## START Provided material

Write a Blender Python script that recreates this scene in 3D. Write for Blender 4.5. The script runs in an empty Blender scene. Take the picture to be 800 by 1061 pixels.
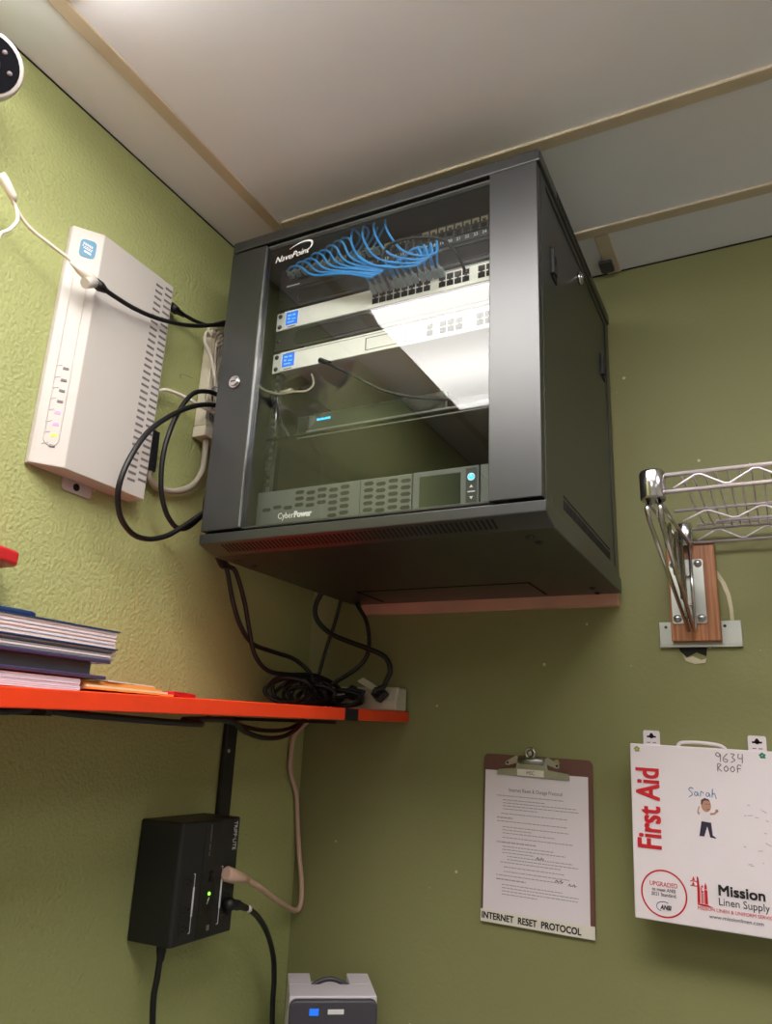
import bpy, bmesh, math, random
from mathutils import Vector, Matrix
random.seed(7)
C = bpy.context.scene.collection
V = Vector
H = 2.56

# ------------------------------------------------------------------ camera
FPX = 782.09; CX, CY = 400.0, 530.5
RM = Matrix(((0.89023, -0.44575, 0.09374), (0.45348, 0.84795, -0.27447), (0.04286, 0.28685, 0.95702)))
CAM = V((0.98381, -1.51673, 1.54024))
cd = bpy.data.cameras.new('camera'); cam = bpy.data.objects.new('camera', cd); C.objects.link(cam)
cd.sensor_fit = 'HORIZONTAL'; cd.sensor_width = 36.0; cd.lens = FPX * 36.0 / 800.0
cd.clip_start = 0.02
r, f_, u = RM.col[0], RM.col[1], RM.col[2]
cam.matrix_world = Matrix(((r.x, u.x, -f_.x, CAM.x), (r.y, u.y, -f_.y, CAM.y), (r.z, u.z, -f_.z, CAM.z), (0, 0, 0, 1)))
bpy.context.scene.camera = cam

# ------------------------------------------------------------------ world and exposure
w = bpy.data.worlds.new('world'); bpy.context.scene.world = w; w.use_nodes = True
w.node_tree.nodes['Background'].inputs[0].default_value = (0.75, 0.8, 0.9, 1)
w.node_tree.nodes['Background'].inputs[1].default_value = 0.02
vs = bpy.context.scene.view_settings
vs.view_transform = 'Standard'; vs.look = 'None'; vs.gamma = 1; vs.use_curve_mapping = False
vs.exposure = 1.22
LIGHT_E = 9.0          # main troffer lens
LIGHT_E2 = 1.5          # unseen fill troffer added at the far right


# ------------------------------------------------------------------ helpers
def ray(px, py):
    return RM @ V(((px - CX) / FPX, 1.0, -(py - CY) / FPX))


def at(px, py, ax, c):
    """the point of the plane axis=c on which the photograph shows this detail"""
    d = ray(px, py); t = (c - CAM[ax]) / d[ax]
    return CAM + d * t


def LX(px, py, c=0.0): return at(px, py, 0, c)
def BY(px, py, c=0.0): return at(px, py, 1, c)
def ZZ(px, py, c=H): return at(px, py, 2, c)


def lin(r, g, b):
    f = lambda v: ((v / 255 + 0.055) / 1.055) ** 2.4 if v > 10 else v / 255 / 12.92
    return (f(r), f(g), f(b), 1)


def mat(name, col, rough=0.5, metal=0.0, bump=0.0, bscale=200.0, var=0.0, vscale=30.0, spec=0.5, coat=0.0):
    m = bpy.data.materials.new(name); m.use_nodes = True
    nt = m.node_tree; b = nt.nodes['Principled BSDF']
    b.inputs['Base Color'].default_value = col
    b.inputs['Roughness'].default_value = rough; b.inputs['Metallic'].default_value = metal
    b.inputs['Specular IOR Level'].default_value = spec
    b.inputs['Coat Weight'].default_value = coat
    tc = nt.nodes.new('ShaderNodeTexCoord')
    if var > 0:
        n = nt.nodes.new('ShaderNodeTexNoise'); n.inputs['Scale'].default_value = vscale; n.inputs['Detail'].default_value = 4
        nt.links.new(tc.outputs['Object'], n.inputs['Vector'])
        mx = nt.nodes.new('ShaderNodeMix'); mx.data_type = 'RGBA'
        mx.inputs[6].default_value = tuple(c * (1 - var) for c in col[:3]) + (1,)
        mx.inputs[7].default_value = tuple(min(1, c * (1 + var)) for c in col[:3]) + (1,)
        nt.links.new(n.outputs['Fac'], mx.inputs[0]); nt.links.new(mx.outputs[2], b.inputs['Base Color'])
    if bump > 0:
        n = nt.nodes.new('ShaderNodeTexNoise'); n.inputs['Scale'].default_value = bscale; n.inputs['Detail'].default_value = 2
        nt.links.new(tc.outputs['Object'], n.inputs['Vector'])
        bp = nt.nodes.new('ShaderNodeBump'); bp.inputs['Strength'].default_value = bump; bp.inputs['Distance'].default_value = 0.002
        nt.links.new(n.outputs['Fac'], bp.inputs['Height']); nt.links.new(bp.outputs['Normal'], b.inputs['Normal'])
    return m


def emit(name, col, s):
    m = bpy.data.materials.new(name); m.use_nodes = True
    b = m.node_tree.nodes['Principled BSDF']
    b.inputs['Base Color'].default_value = tuple(c * 0.3 for c in col[:3]) + (1,)
    b.inputs['Emission Color'].default_value = col; b.inputs['Emission Strength'].default_value = s
    return m


class MB:
    def __init__(self): self.v = []; self.f = []; self.m = []; self.s = []

    def quad(self, idx, m=0, s=False): self.f.append(idx); self.m.append(m); self.s.append(s)

    def box(self, a, b, m=0):
        x0, y0, z0 = (min(a[i], b[i]) for i in range(3)); x1, y1, z1 = (max(a[i], b[i]) for i in range(3))
        o = len(self.v)
        self.v += [V(p) for p in ((x0, y0, z0), (x1, y0, z0), (x1, y1, z0), (x0, y1, z0), (x0, y0, z1), (x1, y0, z1), (x1, y1, z1), (x0, y1, z1))]
        for q in ((0, 3, 2, 1), (4, 5, 6, 7), (0, 1, 5, 4), (1, 2, 6, 5), (2, 3, 7, 6), (3, 0, 4, 7)):
            self.quad([o + i for i in q], m)
        return self

    def obox(self, c, ax, ay, az, m=0):
        """oriented box: centre and three half-axis vectors"""
        c, ax, ay, az = V(c), V(ax), V(ay), V(az); o = len(self.v)
        for sz in (-1, 1):
            for sx, sy in ((-1, -1), (1, -1), (1, 1), (-1, 1)):
                self.v.append(c + ax * sx + ay * sy + az * sz)
        flip = ax.cross(ay).dot(az) < 0
        for q in ((0, 3, 2, 1), (4, 5, 6, 7), (0, 1, 5, 4), (1, 2, 6, 5), (2, 3, 7, 6), (3, 0, 4, 7)):
            q = [o + i for i in q]
            self.quad(q[::-1] if flip else q, m)
        return self

    def prism(self, pts, off, m=0, s=False):
        """closed polygon of 3D points swept along vector off"""
        pts = [V(p) for p in pts]; off = V(off); n = len(pts); o = len(self.v)
        nrm = V((0, 0, 0))
        for i in range(n): nrm += pts[i].cross(pts[(i + 1) % n])
        if nrm.dot(off) < 0: pts = pts[::-1]
        self.v += pts + [p + off for p in pts]
        self.quad([o + i for i in range(n)][::-1], m); self.quad([o + n + i for i in range(n)], m)
        for i in range(n):
            j = (i + 1) % n; self.quad([o + i, o + j, o + n + j, o + n + i], m, s)
        return self

    def tube(self, pts, r, n=8, m=0, closed=False, flat=None):
        pts = [V(p) for p in pts]; k = len(pts); o = len(self.v)
        rr = r if isinstance(r, (list, tuple)) else [r] * k
        up = None
        for i in range(k):
            if closed: t = pts[(i + 1) % k] - pts[i - 1]
            else: t = pts[min(i + 1, k - 1)] - pts[max(i - 1, 0)]
            if t.length < 1e-9: t = V((0, 0, 1))
            t.normalize()
            if up is None:
                up = V((0, 0, 1)) if abs(t.z) < 0.9 else V((1, 0, 0))
            a = up - t * up.dot(t)
            if a.length < 1e-6: a = t.orthogonal()
            a.normalize(); b = t.cross(a); up = a
            for j in range(n):
                g = 2 * math.pi * j / n
                self.v.append(pts[i] + (a * math.cos(g) + b * math.sin(g)) * rr[i])
        for i in range(k if closed else k - 1):
            i2 = (i + 1) % k
            for j in range(n):
                j2 = (j + 1) % n
                self.quad([o + i * n + j, o + i * n + j2, o + i2 * n + j2, o + i2 * n + j], m, True)
        if not closed:
            self.quad([o + j for j in range(n)][::-1], m); self.quad([o + (k - 1) * n + j for j in range(n)], m)
        return self

    def cyl(self, a, b, r, n=16, m=0, r2=None):
        return self.tube([a, b], [r, r if r2 is None else r2], n, m)

    def dome(self, c, ax, r, h, n=14, m=0):
        c, ax = V(c), V(ax).normalized()
        ks = 5
        return self.tube([c + ax * (h * math.sin(i / ks * math.pi / 2)) for i in range(ks + 1)],
                         [max(1e-4, r * math.cos(i / ks * math.pi / 2)) for i in range(ks + 1)], n, m)

    def build(self, name, mats, parent=None, label=None, bevel=0.0, seg=2, local=False, base=None):
        if not isinstance(mats, (list, tuple)): mats = [mats]
        if parent is not None:
            o0 = V((0, 0, 0)) if local else wloc(parent)
        elif base is not None: o0 = V(base)
        else:
            xs = [p.x for p in self.v]; ys = [p.y for p in self.v]; zs = [p.z for p in self.v]
            o0 = V(((min(xs) + max(xs)) / 2, (min(ys) + max(ys)) / 2, min(zs)))
        me = bpy.data.meshes.new(name)
        me.from_pydata([p - o0 for p in self.v], [], self.f)
        for mm in mats: me.materials.append(mm)
        me.polygons.foreach_set('material_index', self.m)
        me.polygons.foreach_set('use_smooth', self.s)
        if bevel > 0:
            bm = bmesh.new(); bm.from_mesh(me)
            es = [e for e in bm.edges if len(e.link_faces) == 2 and e.calc_face_angle(0) > 0.5]
            bmesh.ops.bevel(bm, geom=es, offset=bevel, segments=seg, profile=0.5, affect='EDGES', clamp_overlap=True)
            bm.to_mesh(me); bm.free()
        me.update()
        o = bpy.data.objects.new(name, me); C.objects.link(o)
        if parent is not None: o.parent = parent
        else: o.location = o0
        if label: o['label'] = label
        return o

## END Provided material

[Exercise aim]
Pictures stay out. Repeat only the lines from the beginning of the data through the line that has "bpy.context.scene.camera = cam".

[Task result]
Write a Blender Python script that recreates this scene in 3D. Write for Blender 4.5. The script runs in an empty Blender scene. Take the picture to be 800 by 1061 pixels.
import bpy, bmesh, math, random
from mathutils import Vector, Matrix
random.seed(7)
C = bpy.context.scene.collection
V = Vector
H = 2.56

# ------------------------------------------------------------------ camera
FPX = 782.09; CX, CY = 400.0, 530.5
RM = Matrix(((0.89023, -0.44575, 0.09374), (0.45348, 0.84795, -0.27447), (0.04286, 0.28685, 0.95702)))
CAM = V((0.98381, -1.51673, 1.54024))
cd = bpy.data.cameras.new('camera'); cam = bpy.data.objects.new('camera', cd); C.objects.link(cam)
cd.sensor_fit = 'HORIZONTAL'; cd.sensor_width = 36.0; cd.lens = FPX * 36.0 / 800.0
cd.clip_start = 0.02
r, f_, u = RM.col[0], RM.col[1], RM.col[2]
cam.matrix_world = Matrix(((r.x, u.x, -f_.x, CAM.x), (r.y, u.y, -f_.y, CAM.y), (r.z, u.z, -f_.z, CAM.z), (0, 0, 0, 1)))
bpy.context.scene.camera = cam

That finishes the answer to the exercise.